München steigt auf Linux um
Als erste deutsche Großstadt stellt München die rund 14 000 städtischen Computer vom Microsoft-Betriebssystem Windows auf das freie Betriebssystem Linux um.
Das Plenum des Stadtrats in der bayerischen Landeshauptstadt fasste am Mittwoch einen entsprechenden Grundsatzbeschluss. Der Entscheidung wird eine wichtige Signalwirkung für andere Kommunen beigemessen.
Die Kosten der mehrere Jahre dauernden Umstellung werden einschließlich Personal- und Schulungskosten auf knapp 30 Millionen Euro taxiert.
Oberbürgermeister Christian Ude [SPD] begrüßte in einer ersten Reaktion die Entscheidung des Stadtrats. Damit sorge München nicht nur für größere Hersteller-Unabhängigkeit, sondern auch für mehr Wettbewerb im Software-Markt, so Ude.
Größere Unabhängigkeit
Der Stadtrat begründete seinen Beschluss unter anderem mit einer
größeren Unabhängigkeit von einzelnen Herstellern. Man sei künftig
nicht mehr gebunden, wenn ein Hersteller sage, dass man auf eine
neue Variante seiner Software umstellen müsse, hieß es.

"Fall der Mauer"
"Das kann man mit dem Fall der Mauer vergleichen", kommentierte SuSE-Vorstandschef Richard Seibt das Ergebnis. "Ich denke, das ist die größte Entscheidung im Bereich E-Government in Europa, vielleicht sogar in der ganzen Welt." Das Konkurrenzangebot zu Microsoft stammt von den Unternehmen IBM und SuSE Linux.
Für Deutschlands IBM-Chef Walter Raizner ist die Entscheidung der Ritterschlag für Linux in der öffentlichen Verwaltung. "Durch diesen Entschluss setzt München ein Zeichen für alle Kommunen sowie den Mittelstand, sich aus der Umklammerung eines Monopols zu befreien", so Martin Häring, Marketing-Direktor von Sun.
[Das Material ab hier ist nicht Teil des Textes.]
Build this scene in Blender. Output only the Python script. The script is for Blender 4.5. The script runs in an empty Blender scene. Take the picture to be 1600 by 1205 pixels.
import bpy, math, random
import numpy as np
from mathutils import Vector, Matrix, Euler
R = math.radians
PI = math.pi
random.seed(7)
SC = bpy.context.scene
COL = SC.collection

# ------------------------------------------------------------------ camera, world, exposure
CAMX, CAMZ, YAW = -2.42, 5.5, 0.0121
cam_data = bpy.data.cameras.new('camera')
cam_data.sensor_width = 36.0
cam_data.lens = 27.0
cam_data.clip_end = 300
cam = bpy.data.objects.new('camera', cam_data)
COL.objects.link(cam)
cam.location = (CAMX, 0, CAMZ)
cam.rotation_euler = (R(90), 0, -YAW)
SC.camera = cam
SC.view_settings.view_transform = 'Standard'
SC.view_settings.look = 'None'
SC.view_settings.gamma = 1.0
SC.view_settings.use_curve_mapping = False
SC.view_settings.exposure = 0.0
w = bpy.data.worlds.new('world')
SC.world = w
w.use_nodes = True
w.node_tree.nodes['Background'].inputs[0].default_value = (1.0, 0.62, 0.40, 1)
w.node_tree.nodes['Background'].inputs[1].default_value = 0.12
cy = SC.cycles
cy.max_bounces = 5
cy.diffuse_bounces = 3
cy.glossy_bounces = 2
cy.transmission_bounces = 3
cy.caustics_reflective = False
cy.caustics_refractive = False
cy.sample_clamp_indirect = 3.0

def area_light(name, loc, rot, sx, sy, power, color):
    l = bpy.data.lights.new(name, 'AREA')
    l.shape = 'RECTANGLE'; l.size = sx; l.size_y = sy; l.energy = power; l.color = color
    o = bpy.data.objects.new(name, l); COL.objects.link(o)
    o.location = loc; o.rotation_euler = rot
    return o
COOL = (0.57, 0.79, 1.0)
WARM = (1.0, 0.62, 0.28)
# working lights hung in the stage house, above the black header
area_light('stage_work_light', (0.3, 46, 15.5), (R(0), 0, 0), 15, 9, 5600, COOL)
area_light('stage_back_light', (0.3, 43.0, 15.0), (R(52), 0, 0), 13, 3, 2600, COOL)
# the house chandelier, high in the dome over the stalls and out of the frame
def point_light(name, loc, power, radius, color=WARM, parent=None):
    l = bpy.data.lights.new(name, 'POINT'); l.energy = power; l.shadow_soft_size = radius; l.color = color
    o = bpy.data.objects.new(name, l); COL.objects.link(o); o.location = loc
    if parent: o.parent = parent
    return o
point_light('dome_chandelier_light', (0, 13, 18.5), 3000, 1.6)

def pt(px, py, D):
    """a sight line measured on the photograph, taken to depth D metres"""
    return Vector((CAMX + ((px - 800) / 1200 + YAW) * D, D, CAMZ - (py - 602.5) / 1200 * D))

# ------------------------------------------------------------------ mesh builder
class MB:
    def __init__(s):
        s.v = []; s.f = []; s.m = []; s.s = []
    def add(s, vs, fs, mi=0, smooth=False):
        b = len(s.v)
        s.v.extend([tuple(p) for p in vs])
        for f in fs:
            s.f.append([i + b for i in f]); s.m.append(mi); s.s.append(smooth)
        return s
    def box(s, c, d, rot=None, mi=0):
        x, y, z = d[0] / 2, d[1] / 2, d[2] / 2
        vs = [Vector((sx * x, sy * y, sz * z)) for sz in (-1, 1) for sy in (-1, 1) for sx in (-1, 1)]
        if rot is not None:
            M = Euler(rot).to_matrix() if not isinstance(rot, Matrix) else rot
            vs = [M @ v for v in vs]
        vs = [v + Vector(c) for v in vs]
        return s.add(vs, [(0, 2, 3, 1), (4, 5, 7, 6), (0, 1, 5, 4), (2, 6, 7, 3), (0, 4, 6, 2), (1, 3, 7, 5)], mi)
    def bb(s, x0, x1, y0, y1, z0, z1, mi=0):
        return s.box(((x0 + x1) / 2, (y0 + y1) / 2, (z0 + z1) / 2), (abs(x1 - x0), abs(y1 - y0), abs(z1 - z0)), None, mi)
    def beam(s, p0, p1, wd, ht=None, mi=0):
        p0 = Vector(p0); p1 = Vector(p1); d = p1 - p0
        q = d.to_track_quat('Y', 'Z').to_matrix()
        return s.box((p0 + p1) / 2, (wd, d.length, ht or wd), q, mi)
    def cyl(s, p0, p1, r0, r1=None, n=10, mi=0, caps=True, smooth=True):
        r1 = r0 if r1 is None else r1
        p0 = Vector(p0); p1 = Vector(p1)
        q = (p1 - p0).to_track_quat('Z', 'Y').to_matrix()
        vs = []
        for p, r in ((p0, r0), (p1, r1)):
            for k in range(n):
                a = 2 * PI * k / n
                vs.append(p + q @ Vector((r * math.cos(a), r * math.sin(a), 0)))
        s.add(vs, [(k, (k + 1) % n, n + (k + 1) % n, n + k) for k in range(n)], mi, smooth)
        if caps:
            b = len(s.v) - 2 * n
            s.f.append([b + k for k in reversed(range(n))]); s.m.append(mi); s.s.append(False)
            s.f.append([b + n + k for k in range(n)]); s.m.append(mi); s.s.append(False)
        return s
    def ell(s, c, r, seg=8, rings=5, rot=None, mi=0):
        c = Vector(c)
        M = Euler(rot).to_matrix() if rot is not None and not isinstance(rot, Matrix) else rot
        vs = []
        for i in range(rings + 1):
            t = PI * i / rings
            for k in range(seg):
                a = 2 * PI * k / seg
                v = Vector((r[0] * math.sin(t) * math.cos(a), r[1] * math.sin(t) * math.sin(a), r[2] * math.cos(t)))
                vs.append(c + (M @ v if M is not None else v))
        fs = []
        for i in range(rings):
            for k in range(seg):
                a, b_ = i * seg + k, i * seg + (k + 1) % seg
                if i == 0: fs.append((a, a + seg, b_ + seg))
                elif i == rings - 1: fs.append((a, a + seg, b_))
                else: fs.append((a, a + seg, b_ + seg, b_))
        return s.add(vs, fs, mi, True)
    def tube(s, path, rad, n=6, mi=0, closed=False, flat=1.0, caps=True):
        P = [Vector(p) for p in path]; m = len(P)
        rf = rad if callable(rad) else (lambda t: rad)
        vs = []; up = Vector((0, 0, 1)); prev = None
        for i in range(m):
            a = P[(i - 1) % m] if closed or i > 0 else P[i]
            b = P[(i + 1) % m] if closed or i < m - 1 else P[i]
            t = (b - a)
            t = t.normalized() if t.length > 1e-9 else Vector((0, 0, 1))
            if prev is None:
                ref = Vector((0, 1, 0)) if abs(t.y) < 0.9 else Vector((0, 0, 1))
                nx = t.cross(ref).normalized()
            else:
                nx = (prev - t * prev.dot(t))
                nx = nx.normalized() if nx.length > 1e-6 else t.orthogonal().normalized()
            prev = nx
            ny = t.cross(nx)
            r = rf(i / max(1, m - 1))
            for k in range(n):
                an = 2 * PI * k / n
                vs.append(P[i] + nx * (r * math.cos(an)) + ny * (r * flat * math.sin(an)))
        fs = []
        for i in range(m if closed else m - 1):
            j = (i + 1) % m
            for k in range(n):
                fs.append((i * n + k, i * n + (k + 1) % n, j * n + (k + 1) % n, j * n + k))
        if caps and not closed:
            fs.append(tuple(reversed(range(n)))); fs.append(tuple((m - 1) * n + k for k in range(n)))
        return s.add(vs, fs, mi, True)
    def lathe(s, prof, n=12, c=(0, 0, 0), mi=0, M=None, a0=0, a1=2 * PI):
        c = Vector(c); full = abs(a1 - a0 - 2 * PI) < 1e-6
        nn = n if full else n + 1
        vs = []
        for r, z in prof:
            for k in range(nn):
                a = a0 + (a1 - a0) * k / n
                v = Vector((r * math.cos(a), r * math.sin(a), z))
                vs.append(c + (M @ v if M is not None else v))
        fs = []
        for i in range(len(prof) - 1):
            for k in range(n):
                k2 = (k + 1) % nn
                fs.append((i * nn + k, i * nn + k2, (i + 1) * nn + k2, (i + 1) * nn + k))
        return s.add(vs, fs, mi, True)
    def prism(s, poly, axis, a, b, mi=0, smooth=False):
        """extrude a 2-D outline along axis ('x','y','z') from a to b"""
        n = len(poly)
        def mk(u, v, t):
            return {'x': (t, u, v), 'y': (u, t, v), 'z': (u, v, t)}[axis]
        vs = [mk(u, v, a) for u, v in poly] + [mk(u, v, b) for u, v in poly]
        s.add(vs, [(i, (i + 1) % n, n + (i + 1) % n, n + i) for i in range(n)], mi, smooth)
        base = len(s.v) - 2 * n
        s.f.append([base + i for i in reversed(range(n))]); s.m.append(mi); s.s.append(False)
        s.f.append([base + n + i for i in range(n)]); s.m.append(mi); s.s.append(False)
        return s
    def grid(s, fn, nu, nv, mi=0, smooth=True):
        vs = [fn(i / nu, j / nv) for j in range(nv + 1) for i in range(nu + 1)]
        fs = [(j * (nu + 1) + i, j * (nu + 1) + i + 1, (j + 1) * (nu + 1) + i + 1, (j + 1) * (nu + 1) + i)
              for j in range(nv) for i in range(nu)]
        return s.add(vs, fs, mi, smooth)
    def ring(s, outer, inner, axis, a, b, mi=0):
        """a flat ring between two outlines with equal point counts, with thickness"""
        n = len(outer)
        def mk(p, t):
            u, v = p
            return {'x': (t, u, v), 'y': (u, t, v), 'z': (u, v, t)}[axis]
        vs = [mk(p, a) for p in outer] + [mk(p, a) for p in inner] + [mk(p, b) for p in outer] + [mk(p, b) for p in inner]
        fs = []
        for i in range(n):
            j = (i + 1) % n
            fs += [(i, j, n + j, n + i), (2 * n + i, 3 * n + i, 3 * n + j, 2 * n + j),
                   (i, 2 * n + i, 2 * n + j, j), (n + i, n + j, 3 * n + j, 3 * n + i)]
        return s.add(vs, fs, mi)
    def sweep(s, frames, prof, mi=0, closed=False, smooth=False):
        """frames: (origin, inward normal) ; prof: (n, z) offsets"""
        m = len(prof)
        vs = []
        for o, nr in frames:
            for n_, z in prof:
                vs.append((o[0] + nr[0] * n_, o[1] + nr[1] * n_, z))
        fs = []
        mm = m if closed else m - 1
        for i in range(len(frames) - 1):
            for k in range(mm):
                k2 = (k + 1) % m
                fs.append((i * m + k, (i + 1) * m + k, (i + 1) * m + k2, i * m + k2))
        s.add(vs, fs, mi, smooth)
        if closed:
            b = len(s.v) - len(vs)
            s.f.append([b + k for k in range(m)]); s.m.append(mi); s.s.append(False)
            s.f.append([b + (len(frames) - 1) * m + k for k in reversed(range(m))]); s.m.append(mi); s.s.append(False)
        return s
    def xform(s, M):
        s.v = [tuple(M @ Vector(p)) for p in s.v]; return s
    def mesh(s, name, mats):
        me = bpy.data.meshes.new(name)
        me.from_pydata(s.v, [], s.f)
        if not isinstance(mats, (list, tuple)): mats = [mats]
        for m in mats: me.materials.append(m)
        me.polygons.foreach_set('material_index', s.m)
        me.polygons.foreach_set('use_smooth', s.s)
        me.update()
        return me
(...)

Microsoft-Sprecher Hans-Jürgen Croissant glaubt nicht an einen Domino-Effekt: "Wir sind der Überzeugung, dass unser Angebot das wirtschaftlichste war." Microsoft sehe in der Stadtverwaltung München weiterhin einen wichtigen Partner und Kunden, mit dem man etwa im Bildungsbereich gut zusammen arbeite.
Rabattangebote von Microsoft
Trotz weit reichender Rabattangebote des Computerriesen Microsoft hatten sich die Fraktionen des rot-grünen Rathausbündnisses bereits am Montag für die Umstellung ausgesprochen und damit entscheidende Weichen gestellt.
Persönlicher Einsatz Ballmers
Im April hatte sich Microsoft-Chef Steve Ballmer persönlich nach München begeben um für seine Firma Sympathien zu erwerben. Auch Rabatte um die 15 Prozent wurden angeboten.
Nachdem am Monat eine erste Vorentscheidung für Linux gefallen war, forderte Microsoft eine Neuausschreibung des Vergabe, da Suse und IBM in Kenntnis des MS-Angebots ihr Angebot noch einmal verbessert hätten. Zudem sprach Microsoft von "ideologisch geprägten Vorurteilen".
Nach dem Stadtratsbeschluss soll die Verwaltung bis zum kommenden Frühjahr ein Feinkonzept für die Umstellung auf Linux sowie die Nutzung eines Office-Pakets aus dem Open-Source-Bereich erarbeiten. Erst danach werde es zur endgültigen Auftragsvergabe kommen, hieß es. Auch andere Anbieter könnten dann zum Zug kommen.
Vertrauen für Linux gewinnen
"Jetzt beginnt die Arbeit, in einem Feindesign die Dinge festzuhalten, die der Stadt wichtig sind", so SuSE-Chef Seibt. Außerdem müsse das Vertrauen der Mitarbeiter gewonnen werden, die an den neuen Computern arbeiten werden.